For President Putin of Russia to have called the campaign “hard-fought, open and honest” is staggeringly dishonest.
Much simplistic comment has been written about this election as a choice for Ukraine between East and West. Ukraine will never “choose” the EU over Russia because it could never afford to, and such a choice would be a betrayal of its past. The Russian Orthodox Church and, arguably, the idea of Russian nationhood, was born in Kiev, not Moscow, 1,000 years ago. Many of Ukraine’s ethnic Russian minority trace their roots in the country almost as far back — and owe their livelihoods to the now creaking Ukrainian infrastructure that was built on Soviet orders.

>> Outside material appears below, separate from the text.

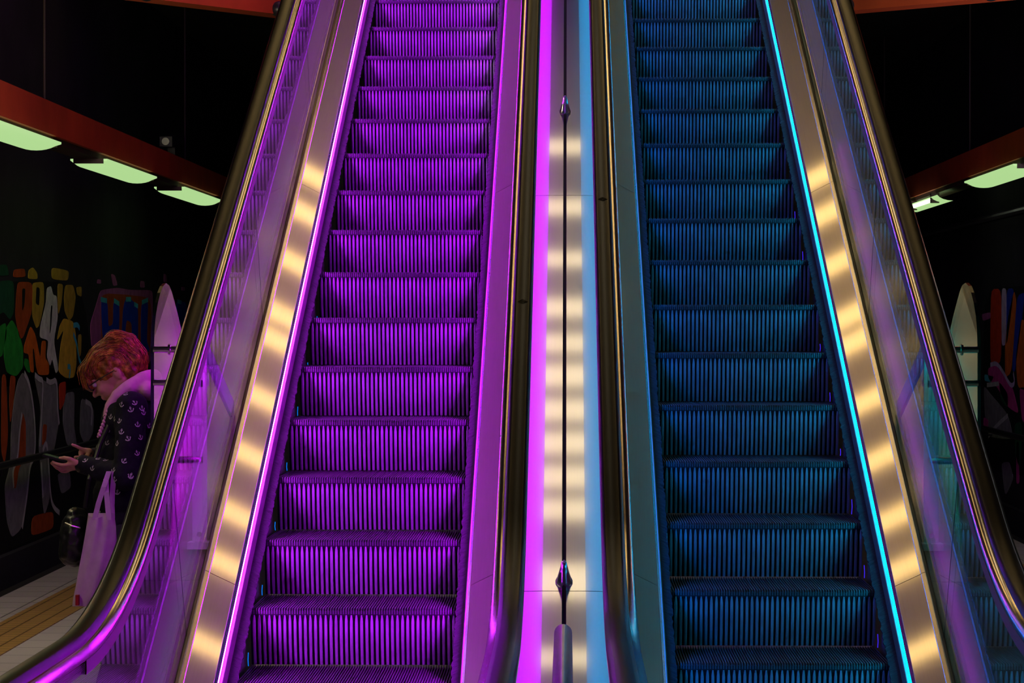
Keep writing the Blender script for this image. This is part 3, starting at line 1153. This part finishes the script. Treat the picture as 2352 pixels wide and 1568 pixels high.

Ukraine was the brain of the Soviet military-industrial complex. It still builds and maintains aircraft for Russia (and heavylift cargo jets for the world) and depends exclusively on Russia for its oil and gas. It would be folly for any Ukrainian leader to attempt to turn his back on Russia.
The great sadness to emerge from Sunday’s vote is not geopolitical but moral. One year after Georgia’s Rose Revolution, 13 years after the almost bloodless dissolution of the Soviet Union and 15 after the collapse of the Berlin Wall, in Ukraine placemen still rule. Some power and much wealth has bled from the bureaucracy to the oligarchs who run the country’s privatised industries, but the edifice remains fundamentally corrupt. This is why Mr Kuchma can still think of an election as somehow revolutionary, and to a remarkable extent it is Mr Putin’s fault.
The die for this fraudulent election was cast five years ago, on New Year’s Eve, 1999, when Boris Yeltsin resigned without warning and handed Mr Putin full power in the Kremlin. It was not so much a defeat for Russian democracy as an admission of defeat, and its effects elsewhere have been profound.
Until Mr Yeltsin’s departure, Russia — then still on a rowdy road to democracy — had been a far more powerful force for change within Ukraine than had Europe. Since then the Kremlin has offered Ukraine a grander version of the compact that Mr Putin has offered Russia’s own fissiparous regions: stability in return for subordination.
Moscow is entitled to strenuous assurances from Nato that its inexorable drift towards Smolensk is a peaceable one. Ethnic Russians in Ukraine are equally entitled to scrupulous respect from Kiev for their human rights. But if Mr Putin’s meddling in this election has truly been driven by concerns for Russian national security, it betrays a worrying paranoia; and if it is a reflection of his own lack of esteem for free and fair elections, the prospects for Russian democracy are bleak indeed.